• [WHAT IS ASKED]:
Could you repeat the records below exactly, leaving out any pictures?

(Rows from a 3D scene dataset)
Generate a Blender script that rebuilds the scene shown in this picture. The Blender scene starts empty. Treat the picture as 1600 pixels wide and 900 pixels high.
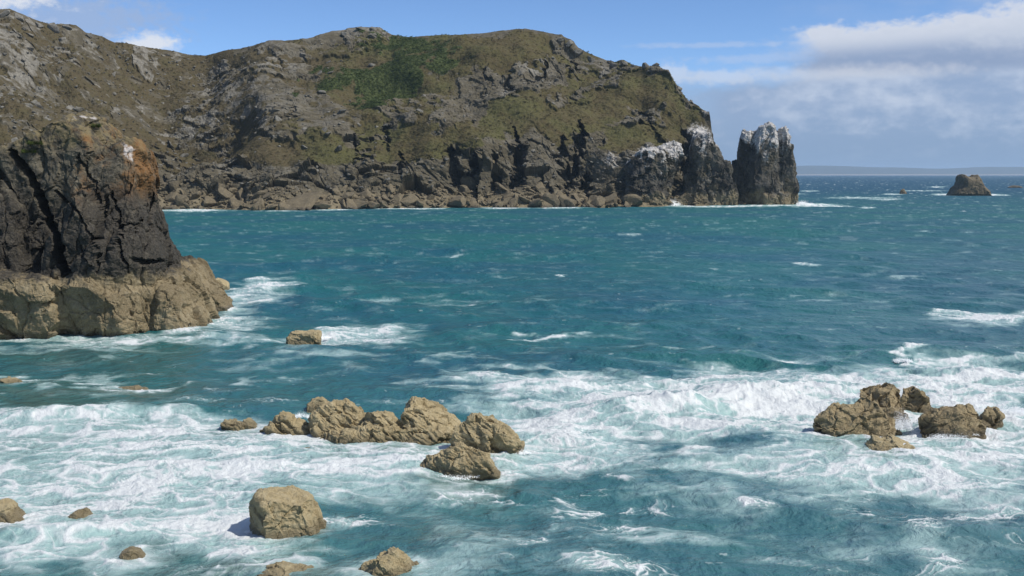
import bpy, math, random
import numpy as np

# ------------------------------------------------------------------ camera, sky, sun, exposure
scene = bpy.context.scene
COL = scene.collection
R = math.radians
CAM_H, FPX = 15.0, 1680.0                 # eye height above the sea, focal length in 1600-wide pixels
PITCH = math.atan(178.0 / FPX)
cam_data = bpy.data.cameras.new('camera')
cam_data.sensor_width = 36.0
cam_data.lens = 36.0 * FPX / 1600.0
cam_data.clip_start, cam_data.clip_end = 0.5, 60000.0
cam = bpy.data.objects.new('camera', cam_data)
COL.objects.link(cam)
cam.location = (0, 0, CAM_H)
cam.rotation_euler = (math.pi / 2 - PITCH, 0, 0)
scene.camera = cam

SUN_AZ = R(115)        # clockwise from +Y (the view direction): right of and a little behind the camera
SUN_EL = R(50)
sun_data = bpy.data.lights.new('sun', 'SUN')
sun_data.energy = 4.5
sun_data.angle = R(0.53)
sun_data.color = (1.0, 0.95, 0.87)
sun = bpy.data.objects.new('sun', sun_data)
COL.objects.link(sun)
sun.rotation_euler = (math.pi / 2 - SUN_EL, 0, math.pi - SUN_AZ)

scene.view_settings.view_transform = 'Standard'
scene.view_settings.look = 'None'
scene.view_settings.gamma = 1.0
scene.view_settings.use_curve_mapping = False
scene.view_settings.exposure = 0.0
scene.render.engine = 'CYCLES'
scene.cycles.use_denoising = True
scene.cycles.max_bounces = 5
scene.cycles.volume_bounces = 1
scene.cycles.volume_step_rate = 1.0


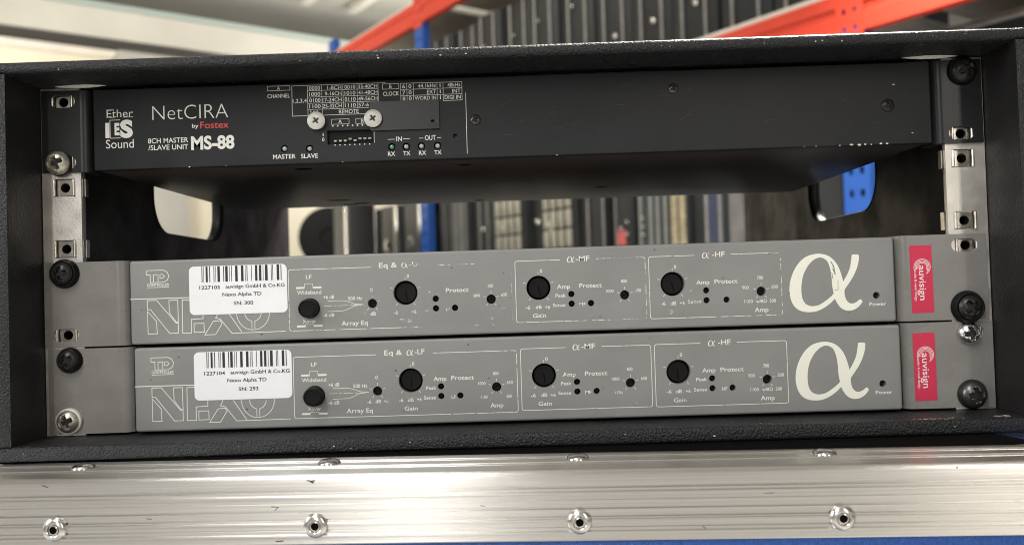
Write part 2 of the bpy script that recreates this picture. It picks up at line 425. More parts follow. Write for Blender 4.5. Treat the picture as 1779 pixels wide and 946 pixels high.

• [RESPONSE TO THIS EXERCISE]:
Generate a Blender script that rebuilds the scene shown in this picture. The Blender scene starts empty. Treat the picture as 1600 pixels wide and 900 pixels high.
import bpy, math, random
import numpy as np

# ------------------------------------------------------------------ camera, sky, sun, exposure
scene = bpy.context.scene
COL = scene.collection
R = math.radians
CAM_H, FPX = 15.0, 1680.0                 # eye height above the sea, focal length in 1600-wide pixels
PITCH = math.atan(178.0 / FPX)
cam_data = bpy.data.cameras.new('camera')
cam_data.sensor_width = 36.0
cam_data.lens = 36.0 * FPX / 1600.0
cam_data.clip_start, cam_data.clip_end = 0.5, 60000.0
cam = bpy.data.objects.new('camera', cam_data)
COL.objects.link(cam)
cam.location = (0, 0, CAM_H)
cam.rotation_euler = (math.pi / 2 - PITCH, 0, 0)
scene.camera = cam

SUN_AZ = R(115)        # clockwise from +Y (the view direction): right of and a little behind the camera
SUN_EL = R(50)
sun_data = bpy.data.lights.new('sun', 'SUN')
sun_data.energy = 4.5
sun_data.angle = R(0.53)
sun_data.color = (1.0, 0.95, 0.87)
sun = bpy.data.objects.new('sun', sun_data)
COL.objects.link(sun)
sun.rotation_euler = (math.pi / 2 - SUN_EL, 0, math.pi - SUN_AZ)

scene.view_settings.view_transform = 'Standard'
scene.view_settings.look = 'None'
scene.view_settings.gamma = 1.0
scene.view_settings.use_curve_mapping = False
scene.view_settings.exposure = 0.0
scene.render.engine = 'CYCLES'
scene.cycles.use_denoising = True
scene.cycles.max_bounces = 5
scene.cycles.volume_bounces = 1
scene.cycles.volume_step_rate = 1.0


Write part 2 of the bpy script that recreates this picture. It picks up at line 425. More parts follow. Write for Blender 4.5. Treat the picture as 1779 pixels wide and 946 pixels high.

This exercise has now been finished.